Artist Spotlight
Matteo Zingales
The Acclaimed Composer Discusses His Creative Journey
Some of us take a while to work out our passions – how many of us thought we wanted to be an astronaut before we found our dream career? But that’s not the case with Matteo Zingales. The acclaimed composer, whose work on our documentary A Fire Inside garnered him an ARIA nomination and an AACTA nomination for Best Original Score, has been a film nerd since the age of ten.
Back then, however, in those early days, Zingales thought he wanted to be a director. “I asked my parents who was in charge of the film,” Zingales says now, over Zoom, in a room filled with instruments and keyboards. “And they said, ‘the director.’ But then as I grew up, I realised what was really moving me was the music.”
Obsessed with the films of Steven Spielberg and their accompanying John Williams scores, Zingales picked up piano lessons. Later, as a teenager, he’d go on trips to Sydney’s Darling Harbour to see the Cuban festivals that took place there, and then come home and sequester himself off in his room, writing melodies inspired by the trips on his sequencer. “I would just play Cuban music. And my mum was like, ‘How did you pick that up so fast?’”
Self-directed from that point on, Zingales has shaped his life around making “music for picture.” That meant meeting a lot of fellow creatives. After university, Zingales rubbed shoulders with talented musicians and composers – one of whom got him a job at the music company Supersonic, where he wrote his own music. Zingales impressed those at Supersonic enough that now, years on, he has set up his own company with them.
Other accolades have come along the way. Zingales won top gongs at AACTA, nabbed two Film Critics Circle of Australia Awards, and composed scores for the heralded films 99 Homes, The Hunter, and HBO’s Fahrenheit 451.
But as Zingales’ career has flourished, he has always stayed true to his early influences – particularly the minimalist composers that he connected with as an adolescent. Key amongst those is Arvo Part, the Estonian musician who can create entire worlds out of the slow, spaced out progression of fingers across piano keys. “I loved 20th century composers through uni – they opened a lot of doors,” he says. “I realised, ‘Oh, you can write in this deep [way].’
“What Arvo Part evokes in music is so important to me – he has this amazing ability to have two simple notes, a few phrases, and you can still feel the whole piece. It’s such an emotional, minimal way of writing. Which works amazingly in film and documentaries.”
Indeed, Zingales’ music has that same ability to carry entire sonic worlds in just a few extended notes.

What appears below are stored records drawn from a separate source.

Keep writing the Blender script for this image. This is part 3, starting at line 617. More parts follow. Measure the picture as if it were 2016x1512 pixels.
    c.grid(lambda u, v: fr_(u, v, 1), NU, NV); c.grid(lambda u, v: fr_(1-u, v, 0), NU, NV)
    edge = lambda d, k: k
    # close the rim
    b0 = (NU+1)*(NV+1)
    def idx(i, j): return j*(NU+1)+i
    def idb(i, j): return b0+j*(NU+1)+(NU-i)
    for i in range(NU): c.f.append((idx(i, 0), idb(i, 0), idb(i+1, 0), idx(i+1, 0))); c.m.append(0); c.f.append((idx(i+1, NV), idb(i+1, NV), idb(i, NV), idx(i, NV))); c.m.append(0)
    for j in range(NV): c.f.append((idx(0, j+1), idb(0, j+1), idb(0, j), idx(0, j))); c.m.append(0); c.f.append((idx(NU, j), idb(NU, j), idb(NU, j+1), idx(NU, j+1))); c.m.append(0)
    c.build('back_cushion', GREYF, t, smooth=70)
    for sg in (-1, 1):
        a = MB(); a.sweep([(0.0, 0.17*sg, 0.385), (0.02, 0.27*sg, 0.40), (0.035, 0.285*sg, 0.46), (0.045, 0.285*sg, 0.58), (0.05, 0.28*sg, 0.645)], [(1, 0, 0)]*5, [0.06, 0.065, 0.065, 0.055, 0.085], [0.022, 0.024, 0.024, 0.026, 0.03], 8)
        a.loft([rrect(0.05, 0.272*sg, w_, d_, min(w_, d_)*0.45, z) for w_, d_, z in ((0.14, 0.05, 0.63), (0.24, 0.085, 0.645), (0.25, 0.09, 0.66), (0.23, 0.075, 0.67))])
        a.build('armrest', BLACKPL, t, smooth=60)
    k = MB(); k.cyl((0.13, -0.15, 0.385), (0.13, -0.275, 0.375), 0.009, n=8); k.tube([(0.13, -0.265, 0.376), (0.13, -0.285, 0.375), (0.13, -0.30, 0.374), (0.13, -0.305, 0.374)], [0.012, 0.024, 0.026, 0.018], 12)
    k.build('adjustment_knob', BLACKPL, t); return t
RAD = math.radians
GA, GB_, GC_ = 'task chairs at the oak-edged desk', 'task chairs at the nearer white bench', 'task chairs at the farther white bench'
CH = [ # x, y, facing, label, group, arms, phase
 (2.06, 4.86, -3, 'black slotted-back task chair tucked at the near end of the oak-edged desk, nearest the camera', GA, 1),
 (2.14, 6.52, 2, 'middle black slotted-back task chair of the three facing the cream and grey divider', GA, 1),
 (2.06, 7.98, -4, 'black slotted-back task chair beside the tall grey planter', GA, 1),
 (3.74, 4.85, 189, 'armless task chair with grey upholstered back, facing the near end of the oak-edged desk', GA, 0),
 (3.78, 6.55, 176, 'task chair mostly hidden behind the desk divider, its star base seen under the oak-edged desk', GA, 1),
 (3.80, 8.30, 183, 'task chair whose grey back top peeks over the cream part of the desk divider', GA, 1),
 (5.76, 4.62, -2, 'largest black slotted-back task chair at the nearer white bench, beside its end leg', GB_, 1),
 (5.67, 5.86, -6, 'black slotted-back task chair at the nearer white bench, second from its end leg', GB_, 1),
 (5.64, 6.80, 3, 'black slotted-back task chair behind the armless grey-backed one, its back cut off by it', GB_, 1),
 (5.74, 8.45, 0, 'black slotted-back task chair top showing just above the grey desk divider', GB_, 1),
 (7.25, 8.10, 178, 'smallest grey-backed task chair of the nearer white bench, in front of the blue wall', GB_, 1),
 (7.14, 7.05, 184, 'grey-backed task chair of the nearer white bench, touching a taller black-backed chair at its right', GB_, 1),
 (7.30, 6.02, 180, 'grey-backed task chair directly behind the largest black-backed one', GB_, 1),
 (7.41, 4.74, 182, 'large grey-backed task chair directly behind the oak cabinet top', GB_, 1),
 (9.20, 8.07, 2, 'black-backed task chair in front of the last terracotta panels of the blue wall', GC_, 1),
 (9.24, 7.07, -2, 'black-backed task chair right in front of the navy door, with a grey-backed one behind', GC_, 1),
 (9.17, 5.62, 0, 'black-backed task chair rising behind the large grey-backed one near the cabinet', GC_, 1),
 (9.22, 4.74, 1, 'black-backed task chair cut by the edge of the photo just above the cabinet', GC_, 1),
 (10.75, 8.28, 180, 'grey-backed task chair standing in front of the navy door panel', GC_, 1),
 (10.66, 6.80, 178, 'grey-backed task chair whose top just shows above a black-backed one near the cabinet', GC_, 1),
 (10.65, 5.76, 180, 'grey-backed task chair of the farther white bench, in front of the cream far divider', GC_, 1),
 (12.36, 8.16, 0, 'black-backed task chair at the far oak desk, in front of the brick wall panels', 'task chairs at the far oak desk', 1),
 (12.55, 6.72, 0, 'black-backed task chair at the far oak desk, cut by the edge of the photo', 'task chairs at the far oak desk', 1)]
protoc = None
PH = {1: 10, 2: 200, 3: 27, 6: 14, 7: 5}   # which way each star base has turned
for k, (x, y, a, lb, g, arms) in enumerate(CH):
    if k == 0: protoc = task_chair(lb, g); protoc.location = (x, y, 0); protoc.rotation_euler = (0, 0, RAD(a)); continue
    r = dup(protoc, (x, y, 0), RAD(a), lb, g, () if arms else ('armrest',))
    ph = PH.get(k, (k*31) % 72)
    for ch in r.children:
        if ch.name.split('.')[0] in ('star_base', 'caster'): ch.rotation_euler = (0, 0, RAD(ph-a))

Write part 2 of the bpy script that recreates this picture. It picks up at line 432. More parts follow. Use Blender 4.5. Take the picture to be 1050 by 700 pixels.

His score for A Fire Inside is so impactful precisely because it is so effortless; so restrained. The film, which looks at those who were affected by the 2019-2020 bushfire season, never overplays its hand, instead honing in on the quiet resilience of those who battled the flames. And so Zingales’ score never overplays its hand either. It moves slowly, subtly, and then, before you know it, it’s overwhelmed you.
This, Zingales explains, is something that he has learned over time – that old rule that less is more. “When I was watching films when I was younger, I watched films where the music was really amazing, but the film was not great. And sometimes the film was really great, and the music was not matching the film. But it’s interesting – the way I’ve come to see it is, the more amazing the film, the more amazing the performances, the less you have to do with the score.”
Zingales is often talked about as one of the most innovative composing talents in the country – in 2008, he was chosen by the Sydney Morning Herald as one of the top talents breaking ground in the field. From where he sits, that kind of change is coming from all sides in the industry. Music for films is diversifying – and that can only mean good things.
“An eclectic group of people have come into composing – not just people with a composing background. People like Jonny Greenwood. He has a classical background in terms of training – but there’s this change where people from all genres, all styles are coming to film scoring.”
He smiles. “I think that’s really exciting.”